At least five Russian universities should join the world’s top 100, Medvedev noted.

“Sixth, the majority of Russian families should be able to improve their living conditions at least once in 15 years,” the head of state stressed.

Finally, Russia should be among the top ten countries in adopting electronic technologies in all fields of public life.

“I’m sure that if the state works efficiently and openly, all these goals will be achieved,” Medvedev told the gathering.

Economic principles

According to the President, the government should follow five principles when making economic decisions.

“First, entrepreneurial talent should be considered a most important public value,” he said. Second, state interference in the economy should be minimal and transparent.
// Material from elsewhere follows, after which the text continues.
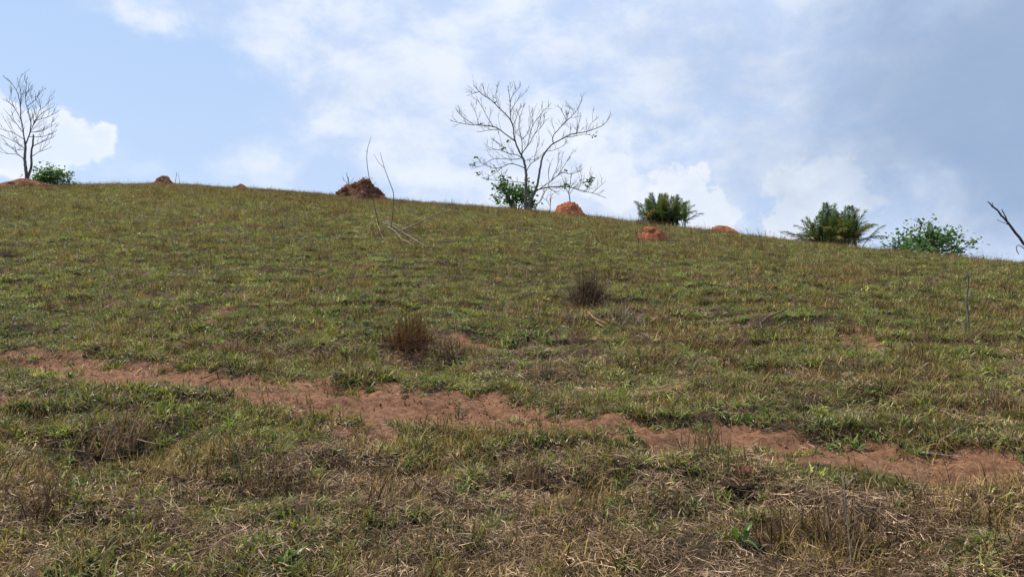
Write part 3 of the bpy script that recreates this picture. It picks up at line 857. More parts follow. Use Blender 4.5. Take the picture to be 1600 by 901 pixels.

The third principle stands for an unbiased attitude of law enforcement agencies to organizations of any kind of patterns of ownership. All companies should be equally protected, Medvedev stressed.

The fourth, economic regulation must be competitive on an international level. And, finally, all stakeholders must take part in defining “the rules of the game.”

‘Democracy no longer a swearword’

Speaking about political reform underway in the country, Medvedev expressed confidence that it will make the state stronger.

The “prestige” of democracy has been restored and “its prospects in our country are guaranteed,” he stated.

According to the President, the return to direct elections of regional governors, much simpler rules for registration of new political parties, as well as the new procedure of parliamentary elections indicate “a higher level of political culture within the society.”

Medvedev believes that political variety and direct involvement of citizens in the political process will not lead to a “return of chaos.” On the contrary, it would make the state both stronger and more efficient.

The heads of all the country’s regions, the cabinet and members of the newly created Extended (or Big) Government, MPs and leaders of political parties were invited to the event on Tuesday.